Local Government: Why should it matter?

Governance Matters
with Peter McKinlay

During the next few weeks, this column will talk about local government – why should it matter? What should we want from it? And how should we get it?

At the moment, it's almost open season on local government. Talk around the Bay of Plenty is about amalgamation. Not whether it will happen, but when and how. Most people think rates are too high, and councils aren't delivering – think Tauranga's stormwater.

Government tells us bigger councils will be more efficient, and result in better services. Recent changes to Local Government Law are supposed to make amalgamation easier. But who should decide? What do we want from local government? Would change make it easier to get?

What does the evidence tell us? There's been a huge amount of work looking at whether merging councils means better services and lower cost. What it hasn't produced is clear evidence that bigger is better. Most people who have looked closely at the evidence are very sceptical.

Why? Partly because local government does so many different things. Developing and managing major infrastructure does require scale – but this suggests merging water and wastewater services, not necessarily merging councils.

Looking after local communities, and responding to people's different ideas about how their own place should develop, is often very small scale. Large councils risk losing, or may never have, the connections with their communities needed to understand what they want.

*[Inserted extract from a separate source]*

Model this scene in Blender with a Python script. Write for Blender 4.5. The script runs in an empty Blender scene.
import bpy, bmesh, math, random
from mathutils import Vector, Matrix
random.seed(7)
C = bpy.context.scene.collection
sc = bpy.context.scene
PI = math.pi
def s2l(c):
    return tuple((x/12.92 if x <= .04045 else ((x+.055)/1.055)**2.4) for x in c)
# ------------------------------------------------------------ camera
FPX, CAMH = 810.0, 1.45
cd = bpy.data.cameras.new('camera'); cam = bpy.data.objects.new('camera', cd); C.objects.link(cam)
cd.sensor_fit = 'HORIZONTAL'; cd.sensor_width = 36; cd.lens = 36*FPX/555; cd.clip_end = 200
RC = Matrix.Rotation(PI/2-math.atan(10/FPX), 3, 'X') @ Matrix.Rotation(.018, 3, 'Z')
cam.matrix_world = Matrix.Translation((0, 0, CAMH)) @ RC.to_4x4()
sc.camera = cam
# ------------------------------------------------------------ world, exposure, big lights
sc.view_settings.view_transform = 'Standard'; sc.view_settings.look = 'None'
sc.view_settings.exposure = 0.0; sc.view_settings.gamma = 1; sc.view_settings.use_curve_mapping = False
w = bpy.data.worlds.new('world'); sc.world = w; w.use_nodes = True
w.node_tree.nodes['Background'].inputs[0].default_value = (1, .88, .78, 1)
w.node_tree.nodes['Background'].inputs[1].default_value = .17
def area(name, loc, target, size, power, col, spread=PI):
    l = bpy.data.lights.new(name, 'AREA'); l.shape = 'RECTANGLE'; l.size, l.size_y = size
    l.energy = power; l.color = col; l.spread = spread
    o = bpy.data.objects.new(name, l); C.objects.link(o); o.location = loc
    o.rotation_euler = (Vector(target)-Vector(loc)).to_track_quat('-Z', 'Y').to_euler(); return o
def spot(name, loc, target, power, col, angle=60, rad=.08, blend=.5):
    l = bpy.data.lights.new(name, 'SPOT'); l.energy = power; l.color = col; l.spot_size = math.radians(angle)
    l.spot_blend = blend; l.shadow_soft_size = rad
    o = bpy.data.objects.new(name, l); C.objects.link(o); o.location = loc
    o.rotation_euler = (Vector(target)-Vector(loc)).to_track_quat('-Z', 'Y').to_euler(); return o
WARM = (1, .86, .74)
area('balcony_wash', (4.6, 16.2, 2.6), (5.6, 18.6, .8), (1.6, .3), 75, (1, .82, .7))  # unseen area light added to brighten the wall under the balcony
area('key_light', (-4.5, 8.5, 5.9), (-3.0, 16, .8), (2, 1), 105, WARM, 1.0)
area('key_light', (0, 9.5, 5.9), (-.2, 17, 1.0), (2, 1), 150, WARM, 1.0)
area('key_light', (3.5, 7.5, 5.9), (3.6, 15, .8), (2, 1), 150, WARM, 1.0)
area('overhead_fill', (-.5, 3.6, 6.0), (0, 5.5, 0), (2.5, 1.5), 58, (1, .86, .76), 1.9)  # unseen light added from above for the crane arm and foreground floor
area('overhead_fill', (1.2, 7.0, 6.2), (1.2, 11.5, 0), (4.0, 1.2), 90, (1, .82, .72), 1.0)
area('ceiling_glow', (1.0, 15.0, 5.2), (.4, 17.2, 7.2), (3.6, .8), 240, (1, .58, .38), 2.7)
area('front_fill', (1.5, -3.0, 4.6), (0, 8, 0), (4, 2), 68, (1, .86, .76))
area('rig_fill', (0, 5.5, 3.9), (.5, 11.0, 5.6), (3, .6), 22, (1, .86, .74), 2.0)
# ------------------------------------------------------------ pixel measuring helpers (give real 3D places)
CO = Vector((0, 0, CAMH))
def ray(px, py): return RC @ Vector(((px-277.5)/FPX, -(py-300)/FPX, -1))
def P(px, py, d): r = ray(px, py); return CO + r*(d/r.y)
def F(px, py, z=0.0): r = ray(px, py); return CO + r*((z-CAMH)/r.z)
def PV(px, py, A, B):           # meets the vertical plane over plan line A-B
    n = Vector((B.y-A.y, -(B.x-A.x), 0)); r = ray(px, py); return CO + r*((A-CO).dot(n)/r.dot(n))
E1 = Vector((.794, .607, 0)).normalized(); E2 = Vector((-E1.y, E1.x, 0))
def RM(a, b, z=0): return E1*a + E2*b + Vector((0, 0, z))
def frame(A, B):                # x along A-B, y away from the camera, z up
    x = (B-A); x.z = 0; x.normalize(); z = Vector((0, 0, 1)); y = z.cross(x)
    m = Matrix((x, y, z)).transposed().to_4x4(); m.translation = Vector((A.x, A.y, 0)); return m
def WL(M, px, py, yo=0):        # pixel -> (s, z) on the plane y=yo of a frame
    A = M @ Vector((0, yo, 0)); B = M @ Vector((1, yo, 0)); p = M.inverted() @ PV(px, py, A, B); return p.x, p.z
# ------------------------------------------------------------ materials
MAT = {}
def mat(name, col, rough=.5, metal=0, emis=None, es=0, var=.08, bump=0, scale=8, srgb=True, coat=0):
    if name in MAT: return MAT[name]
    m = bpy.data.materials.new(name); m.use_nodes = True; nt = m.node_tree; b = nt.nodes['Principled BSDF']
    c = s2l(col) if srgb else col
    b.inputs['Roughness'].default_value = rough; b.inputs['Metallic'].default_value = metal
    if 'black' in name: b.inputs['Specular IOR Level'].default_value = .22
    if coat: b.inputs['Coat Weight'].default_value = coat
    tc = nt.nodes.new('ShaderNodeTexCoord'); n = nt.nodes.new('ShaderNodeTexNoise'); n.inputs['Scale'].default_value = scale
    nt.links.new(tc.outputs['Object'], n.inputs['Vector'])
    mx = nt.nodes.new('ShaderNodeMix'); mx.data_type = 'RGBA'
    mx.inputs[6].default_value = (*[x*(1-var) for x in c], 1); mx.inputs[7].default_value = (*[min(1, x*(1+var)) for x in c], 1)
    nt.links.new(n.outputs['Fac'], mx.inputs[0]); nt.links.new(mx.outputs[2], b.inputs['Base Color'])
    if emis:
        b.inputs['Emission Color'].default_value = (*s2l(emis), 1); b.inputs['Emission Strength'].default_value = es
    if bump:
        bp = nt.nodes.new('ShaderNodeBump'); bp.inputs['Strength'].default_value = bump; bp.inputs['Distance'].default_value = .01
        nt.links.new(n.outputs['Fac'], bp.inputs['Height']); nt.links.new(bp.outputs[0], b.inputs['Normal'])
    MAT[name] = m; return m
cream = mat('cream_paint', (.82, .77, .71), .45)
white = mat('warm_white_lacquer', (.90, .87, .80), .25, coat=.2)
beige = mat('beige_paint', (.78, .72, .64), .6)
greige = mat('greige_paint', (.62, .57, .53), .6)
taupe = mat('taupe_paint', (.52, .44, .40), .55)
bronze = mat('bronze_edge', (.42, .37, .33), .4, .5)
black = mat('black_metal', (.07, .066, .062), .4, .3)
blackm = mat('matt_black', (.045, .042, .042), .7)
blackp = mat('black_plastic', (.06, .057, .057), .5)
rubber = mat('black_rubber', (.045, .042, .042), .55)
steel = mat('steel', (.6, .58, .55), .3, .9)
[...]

But perhaps the biggest challenge is the way the world is changing. Today's local government was designed before the internet, before the kind of population change seeing Tauranga and Western Bay growing, while the rest of the Bay of Plenty is shrinking; it also came about before globalisation and much more.

Responding to these changes needs much more than just saying; 'Let's amalgamate councils using the tools we developed 30 years ago”.

Future columns will look at possible options; and why local government for all its problems is going to be more important, not less.